At first, it seems Chris Weikel’s play about the early days of Fire Island’s Cherry Grove community may be a bit too on the nose with its title Pride House, but it turns out it’s a happy, historical coincidence that Weikel mines with relish. The actual house apparently still stands, however, I’m not sure if the smaller guest cottage named “Prejudice House” is real or part of Weikel’s liberty with the real-life events he was inspired by. The play takes place in September of 1938 (a historically important time for Fire Island, which I didn’t know) at the titular house of Beatrice Farrar (Jamie Heinlein), which she shares with her gay ex-husband Thomas (Patrick Porter). They are hosting a party for friends (mostly artists, mostly homosexuals) and Farrar, in a moment of misplaced generosity, invites the Gerards (Gail Dennison and Desmond Dutcher), her old fashioned (he calls her Mother) but influential neighbors. Even with these conservatives and an equally judgy homeowners’ association afoot, Beatrice still loves having her flamboyant Manhattan friends over. For this three-act play, Weikel spins a fun tale of the gay lives of Beatrice’s friends, including Natalia, a lesbian actress, and John (Aaron Kaplan), a famous gay writer and critic is referred to as “theater adjacent” (I take offense). Also at the house is a gaggle of flamboyant theater folks (Tom Souhrada, London Carlisle, Alex Herrera, Jake Mendes), the precursor of the found family community that will be the staple of modern Cherry Grove. They lovingly call Beatrice “Queen Bee” and, not surprisingly, the real drama is set to be between Queen Bee and Mother for the future of the little enclave they call home. Although a bit overstuffed (I didn’t even mention the two French children also lodging in the house), Weikel has a knack for creating a unique world and keeping us interested in everyone who crosses the threshold. Pride House is lovingly directed by Igor Goldin (Yank) and the huge, talented cast is fun to watch, with Heinlein, Souhrada and DiSalvo being the standouts.
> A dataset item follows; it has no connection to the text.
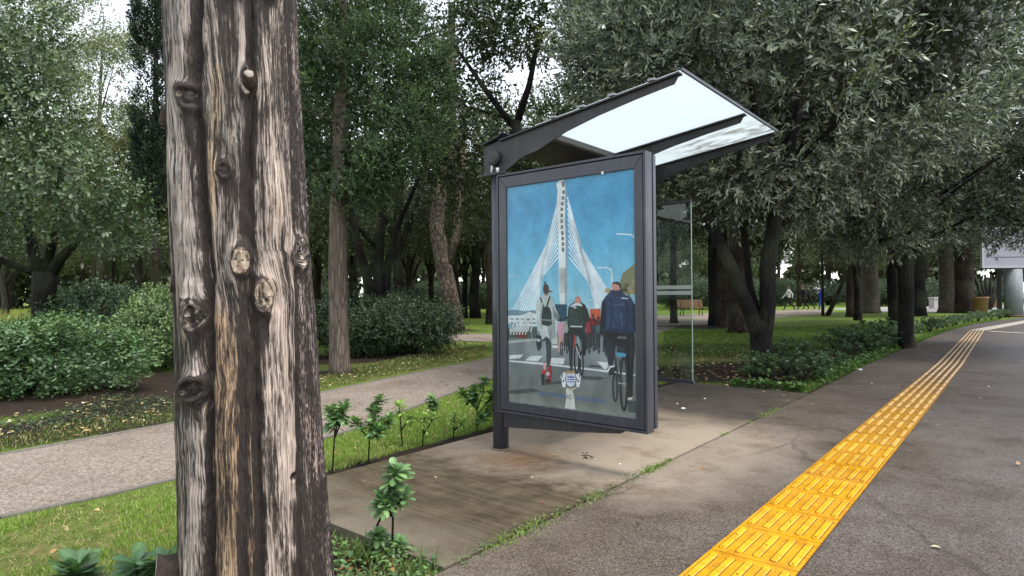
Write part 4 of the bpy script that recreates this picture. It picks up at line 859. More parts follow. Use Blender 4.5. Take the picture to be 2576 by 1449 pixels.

The play is launching the 50th season for TOSOS (The Other Side of Silence), which was founded by the playwright Doric Wilson as one of the first LGBTQ+ theater companies in New York. They should be proud indeed. 



Our Class (c) Pavel Antonov



Theater: Our Class 
Presented by the Mart Foundation and Arlekin Players Theater at BAM 


If you saw the recently Oscar-nominated Auschwitz set film The Zone of Interest and thought it needed more horror and anti-Semitism, then the unflinching and shocking Our Class is for you. Also set in Poland before, during and after World War II, the play follows the fate of 10 classmates, evenly split between Jews and Catholics, as they have a front-row seat to the historic ethnic cleansing from both the Soviet Union and Nazi Germany. Tadeusz Slobodzianek’s play (which was performed in English at the Royal Court in London in 2009) is inspired by a real tragedy in a small town at the start of the war and focuses on how it affected the lives of these Polish citizens. I am sad to say I was unfamiliar with this horrible act of violence, so when the play ends its first act with it, I and the rest of the audience are shocked into a mostly quiet intermission. The second act focuses on the aftermath as well as the eventual uncovering of the truth. The play starts with the cast as young classmates as they say goodbye to Abram (Richard Topol) who is moving with his family to New York. Without the likable Abram to unite them, the ugly reality of anti-Semitism becomes evident in their class. Director Igor Golyak has taken an almost Brechtian approach to his production, presenting the story as an acting exercise for these talented actors, who start off with scripts in their hands and using whatever props they can find in the rehearsal room of a set to tell the story. Sometimes the effect is inspired, as when Abram leaves Poland and literally walks out of the theater into the streets of New York, and when the first victim slowly moves into the white chalk outline on the wall of his death pose, but many of the theatrical tricks (including balloons, ladders, videos, a lot of chalk, ceiling netting and more) unfortunately distract more than enlighten. Still, after the harrowing retelling of this historical event, the play does end with some hope (as opposed to The Zone of Interest) that actually feels earned. At three hours, the play (presented by the Mart Foundation and Arlekin Players Theater) never lets the audience off the hook, but it sadly keeps us at a distance. One wonders if a less actor-y and more realistic treatment might have been more engrossing and effective.